2. Fiend: Tennis Shoes & Tuxedos. Fiend’s story— garbled No Limit flame-spitter becomes wizened stoner-rap elder statesman— is so fun and weird and unlikely that it threatens to overwhelm whatever music he actually makes. But Tennis Shoes & Tuxedos is great enough to be a story unto itself. At this point, I probably like it better than either of Curren$y’s Pilot Talk albums, which pretty well makes it the best full-length of its kind in this great recent wave, bad mp3 tagging and spotty mastering and all. The production here is just masterful: slow swells of orchestral soul, seriously pretty music, over bass that actually rumbles. And Fiend’s tired, grumbling baritone is perfect for this stuff; he sounds like someone who’s been through enough bullshit that his celebratory moments really register as such. I moved apartments this month, which means I spent way too much time hauling furniture, and something about this tape actually made that experience feel pleasant sometimes, a pretty herculean feat.

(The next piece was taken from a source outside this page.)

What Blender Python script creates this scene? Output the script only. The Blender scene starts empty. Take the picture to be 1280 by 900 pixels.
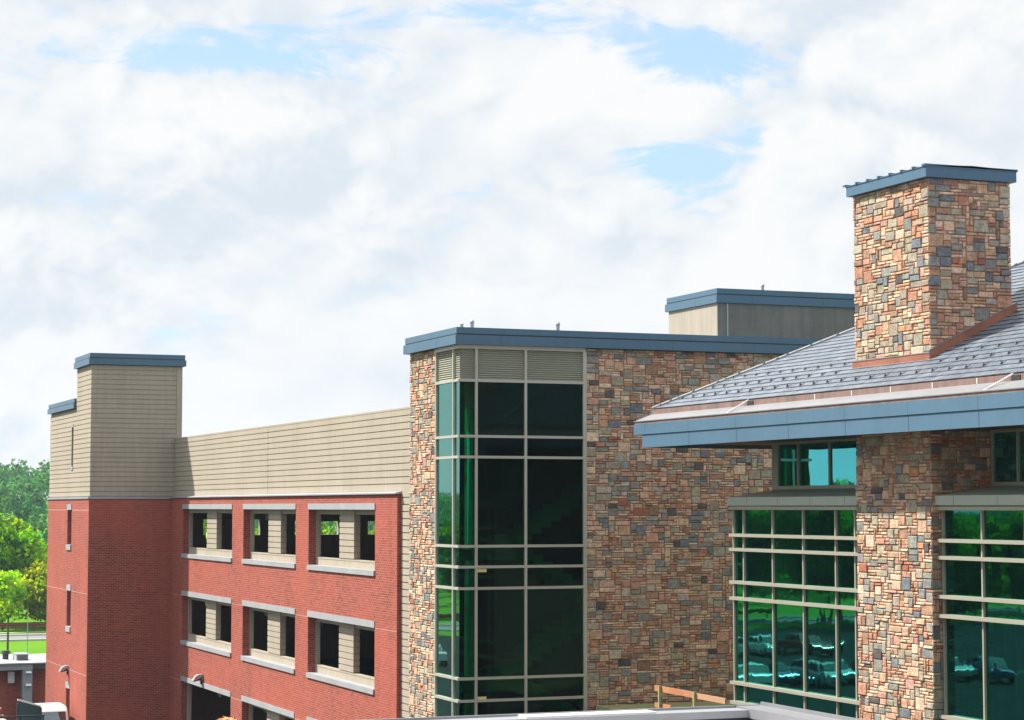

3. Big K.R.I.T.: Return of 4Eva. As plenty of other critics have already pointed out, there’s something inherently vaguely corny about K.R.I.T.: His undying fealty to Southern rap production traditions, his clumsy sincerity, his inability to develop his own voice or style or point of view as a rapper. And if anything, he takes a slight step back on Return of 4Eva; that snarl I loved on tracks like “Glass House” is just about gone. And yes, his particular brand of soft-spoken humility is a liability in a rap climate where sneery overconfidence is king. But all those drawbacks actually make me like K.R.I.T. more in a weird way. I may have written this somewhere before, but I look at K.R.I.T. as a rap equivalent to, say, Band of Horses. Where that band mines Neil Young’s back catalog and comes up with moments of great beauty and grandeur and empathy, K.R.I.T. reflects the old aesthetic of the Dungeon Family and UGK, drains it of fury and danger and exploratory verve, and still comes across as a very real and likable human being. And it certainly helps that he’s grown as a producer here. The album sounds incredible, guitars and flutes and organs lazily wrapping themselves around each other in some truly pretty ways, while more melodicism creeps into K.R.I.T.’s voice as the record progresses. Every track flows smoothly and naturally into the next, and the whole thing just feels good for the soul, in a security-blanket sort of way. I’ll take that.

4. Nicolas Jaar: Space Is Only Noise. When I interviewed this kid a couple of months ago, I told him that I play his record when I put my daughter to sleep. I wasn’t sure he’d take that as a backhanded compliment or what, but he acted like it was just a super-nice thing to hear. And really, that’s how I meant it. I generally don’t have a whole lot of use for textured, spaced-out electronic music, but Jaar is different. There’s not a whole lot of repetition in his arrangements, and he barely even fusses around with drums. Instead, his music enters this fuzzed-out colors-and-shapes headspace. My friend Ryan Dombal said that it was like an updated version of what a young Air might be making now. But it reminds me more of Spacemen 3’s mostly-drumless album Playing With Fire: A hazy, formless piece of work that touches on deep, ineffable feelings of longing in ways that feel so primal that they’re hard to talk (or write) about. It sounds nice on headphones but better on speakers, where it can change the air of a whole room.

5. Young Dro: Equestrian Dro. “DIAMONDS ON MY NECK BLUER THAN A AVATAR / MY TWITTER CHICK SHOW HER BOOTY ON HER AVATAR / SHE HOT LIKE TAMPA HEAT / YOU NOT GON’ HANDLE ME / THE DROP ALL PHANTOMY / GHOST, I RIDE HALLOWEEN / YOUR BROAD CALL ME BABY BUT I’M GROWN SO HOW CAN I BE? / THAT MUST BE THE REASON WHY SHE ALWAYS CRY FOR ME [crying sound effects].” This thing is too fun.

6-10. The Weeknd: House of Balloons; G-Side: The ONE… Cohesive; M.I.A.: Vicki Leekx; Frank Ocean: Nostalgia, Ultra.; PJ Harvey: This Is England.